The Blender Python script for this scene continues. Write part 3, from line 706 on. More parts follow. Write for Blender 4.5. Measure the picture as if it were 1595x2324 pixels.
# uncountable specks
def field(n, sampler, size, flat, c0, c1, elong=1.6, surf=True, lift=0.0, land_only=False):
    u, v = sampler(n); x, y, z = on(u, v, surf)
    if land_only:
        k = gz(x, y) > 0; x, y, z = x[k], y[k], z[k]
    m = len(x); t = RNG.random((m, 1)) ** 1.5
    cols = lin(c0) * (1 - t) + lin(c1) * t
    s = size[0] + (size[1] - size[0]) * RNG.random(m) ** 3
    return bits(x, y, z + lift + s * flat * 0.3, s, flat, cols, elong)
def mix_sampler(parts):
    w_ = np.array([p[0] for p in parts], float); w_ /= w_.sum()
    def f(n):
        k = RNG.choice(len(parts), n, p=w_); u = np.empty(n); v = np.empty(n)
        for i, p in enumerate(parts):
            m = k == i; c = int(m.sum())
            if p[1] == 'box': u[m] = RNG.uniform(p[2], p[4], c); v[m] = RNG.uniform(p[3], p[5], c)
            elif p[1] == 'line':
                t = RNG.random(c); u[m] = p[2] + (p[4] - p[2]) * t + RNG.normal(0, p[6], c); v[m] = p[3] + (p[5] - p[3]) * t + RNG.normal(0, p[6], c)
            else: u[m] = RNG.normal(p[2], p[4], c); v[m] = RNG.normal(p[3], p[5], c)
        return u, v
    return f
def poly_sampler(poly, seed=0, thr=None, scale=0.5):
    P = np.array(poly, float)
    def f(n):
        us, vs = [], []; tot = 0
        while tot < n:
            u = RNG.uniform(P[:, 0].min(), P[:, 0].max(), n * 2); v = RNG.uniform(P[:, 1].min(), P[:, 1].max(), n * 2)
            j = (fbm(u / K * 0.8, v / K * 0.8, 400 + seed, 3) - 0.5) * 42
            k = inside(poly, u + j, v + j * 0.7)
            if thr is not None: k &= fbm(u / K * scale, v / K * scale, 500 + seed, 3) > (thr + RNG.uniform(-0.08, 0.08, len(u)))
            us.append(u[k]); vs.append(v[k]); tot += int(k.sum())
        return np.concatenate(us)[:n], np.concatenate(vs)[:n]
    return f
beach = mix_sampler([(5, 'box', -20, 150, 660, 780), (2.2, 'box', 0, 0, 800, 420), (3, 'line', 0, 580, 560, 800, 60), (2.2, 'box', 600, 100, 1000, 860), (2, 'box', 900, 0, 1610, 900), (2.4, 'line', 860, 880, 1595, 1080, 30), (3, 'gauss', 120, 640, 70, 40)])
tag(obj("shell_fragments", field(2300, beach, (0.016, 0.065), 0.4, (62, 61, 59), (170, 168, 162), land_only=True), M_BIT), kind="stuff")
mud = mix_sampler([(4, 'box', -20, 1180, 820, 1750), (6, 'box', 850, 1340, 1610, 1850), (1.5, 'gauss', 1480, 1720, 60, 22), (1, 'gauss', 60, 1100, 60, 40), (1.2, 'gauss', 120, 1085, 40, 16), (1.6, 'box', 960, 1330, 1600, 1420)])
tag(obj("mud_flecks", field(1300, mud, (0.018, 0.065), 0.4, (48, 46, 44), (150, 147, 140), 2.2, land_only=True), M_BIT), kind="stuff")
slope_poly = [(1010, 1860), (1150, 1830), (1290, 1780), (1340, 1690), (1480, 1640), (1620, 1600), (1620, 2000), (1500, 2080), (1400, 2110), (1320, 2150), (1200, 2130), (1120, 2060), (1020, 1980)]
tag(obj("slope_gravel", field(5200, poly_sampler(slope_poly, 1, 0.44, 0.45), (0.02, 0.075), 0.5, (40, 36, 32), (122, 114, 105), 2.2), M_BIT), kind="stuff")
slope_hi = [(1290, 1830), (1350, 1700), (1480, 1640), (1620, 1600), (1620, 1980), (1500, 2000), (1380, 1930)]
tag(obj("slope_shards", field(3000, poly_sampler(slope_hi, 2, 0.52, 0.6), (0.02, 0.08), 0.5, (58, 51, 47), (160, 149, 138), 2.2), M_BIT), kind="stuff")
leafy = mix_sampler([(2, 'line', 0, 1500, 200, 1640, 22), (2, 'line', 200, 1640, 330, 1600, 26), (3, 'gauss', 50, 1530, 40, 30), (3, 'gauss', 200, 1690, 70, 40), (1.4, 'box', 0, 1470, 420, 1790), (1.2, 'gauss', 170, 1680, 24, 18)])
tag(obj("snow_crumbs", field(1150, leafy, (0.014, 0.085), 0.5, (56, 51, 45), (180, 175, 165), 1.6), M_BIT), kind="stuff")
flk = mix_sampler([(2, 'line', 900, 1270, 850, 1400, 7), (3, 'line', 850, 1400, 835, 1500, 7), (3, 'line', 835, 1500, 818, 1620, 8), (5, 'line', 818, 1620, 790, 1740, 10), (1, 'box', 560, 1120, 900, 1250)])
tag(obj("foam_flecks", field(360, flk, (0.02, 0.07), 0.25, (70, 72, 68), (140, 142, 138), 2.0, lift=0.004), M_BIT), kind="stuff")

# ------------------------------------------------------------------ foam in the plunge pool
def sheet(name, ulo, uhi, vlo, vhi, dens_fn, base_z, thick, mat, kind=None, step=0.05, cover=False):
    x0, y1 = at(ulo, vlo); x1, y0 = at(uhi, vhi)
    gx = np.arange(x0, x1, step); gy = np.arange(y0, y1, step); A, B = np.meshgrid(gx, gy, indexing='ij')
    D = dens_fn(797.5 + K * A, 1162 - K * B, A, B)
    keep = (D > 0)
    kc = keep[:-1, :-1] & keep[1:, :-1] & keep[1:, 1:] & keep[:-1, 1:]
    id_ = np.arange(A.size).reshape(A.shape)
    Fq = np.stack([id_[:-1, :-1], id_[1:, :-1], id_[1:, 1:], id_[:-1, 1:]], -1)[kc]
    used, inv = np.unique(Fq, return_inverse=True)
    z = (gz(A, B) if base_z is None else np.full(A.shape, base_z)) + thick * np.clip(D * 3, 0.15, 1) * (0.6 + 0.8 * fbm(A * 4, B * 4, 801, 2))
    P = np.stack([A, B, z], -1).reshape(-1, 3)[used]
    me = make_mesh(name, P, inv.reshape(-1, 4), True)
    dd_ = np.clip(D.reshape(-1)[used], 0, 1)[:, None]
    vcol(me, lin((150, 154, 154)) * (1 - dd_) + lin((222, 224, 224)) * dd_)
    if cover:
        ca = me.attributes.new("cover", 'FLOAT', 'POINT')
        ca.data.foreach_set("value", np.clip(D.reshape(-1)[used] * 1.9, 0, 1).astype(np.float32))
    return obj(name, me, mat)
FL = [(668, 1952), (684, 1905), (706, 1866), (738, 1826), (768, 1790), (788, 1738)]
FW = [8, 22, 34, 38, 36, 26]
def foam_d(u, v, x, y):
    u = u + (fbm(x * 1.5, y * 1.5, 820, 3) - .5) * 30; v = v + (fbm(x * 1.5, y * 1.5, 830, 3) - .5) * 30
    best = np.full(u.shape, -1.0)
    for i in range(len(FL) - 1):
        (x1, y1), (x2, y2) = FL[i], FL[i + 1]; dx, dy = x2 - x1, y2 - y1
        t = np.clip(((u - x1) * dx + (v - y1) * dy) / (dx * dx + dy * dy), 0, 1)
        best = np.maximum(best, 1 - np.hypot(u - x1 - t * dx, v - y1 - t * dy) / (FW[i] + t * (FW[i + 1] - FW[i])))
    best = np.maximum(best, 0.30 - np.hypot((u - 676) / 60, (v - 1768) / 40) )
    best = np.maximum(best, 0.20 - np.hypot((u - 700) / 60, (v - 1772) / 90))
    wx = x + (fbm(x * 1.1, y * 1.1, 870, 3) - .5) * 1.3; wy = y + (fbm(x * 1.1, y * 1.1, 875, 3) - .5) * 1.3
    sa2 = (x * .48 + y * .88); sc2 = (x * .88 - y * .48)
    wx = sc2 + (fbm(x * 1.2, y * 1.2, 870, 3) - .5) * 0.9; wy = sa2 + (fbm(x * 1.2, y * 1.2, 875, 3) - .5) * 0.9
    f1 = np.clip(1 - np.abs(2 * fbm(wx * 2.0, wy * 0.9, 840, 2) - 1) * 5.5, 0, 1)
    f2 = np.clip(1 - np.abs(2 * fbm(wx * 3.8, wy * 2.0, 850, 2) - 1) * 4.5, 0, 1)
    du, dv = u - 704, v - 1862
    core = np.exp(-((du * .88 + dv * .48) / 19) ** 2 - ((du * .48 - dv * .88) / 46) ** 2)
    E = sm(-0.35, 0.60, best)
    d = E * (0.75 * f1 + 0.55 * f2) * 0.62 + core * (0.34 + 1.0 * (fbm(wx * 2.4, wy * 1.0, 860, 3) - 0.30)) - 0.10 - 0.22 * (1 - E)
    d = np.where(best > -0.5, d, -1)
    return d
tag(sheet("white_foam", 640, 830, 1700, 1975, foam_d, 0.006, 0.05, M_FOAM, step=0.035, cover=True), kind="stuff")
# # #
Problem details: Filter the listing for the word "parts" and copy every line that holds it.

Written response:
The Blender Python script for this scene continues. Write part 3, from line 706 on. More parts follow. Write for Blender 4.5. Measure the picture as if it were 1595x2324 pixels.
def mix_sampler(parts):
    w_ = np.array([p[0] for p in parts], float); w_ /= w_.sum()
        k = RNG.choice(len(parts), n, p=w_); u = np.empty(n); v = np.empty(n)
        for i, p in enumerate(parts):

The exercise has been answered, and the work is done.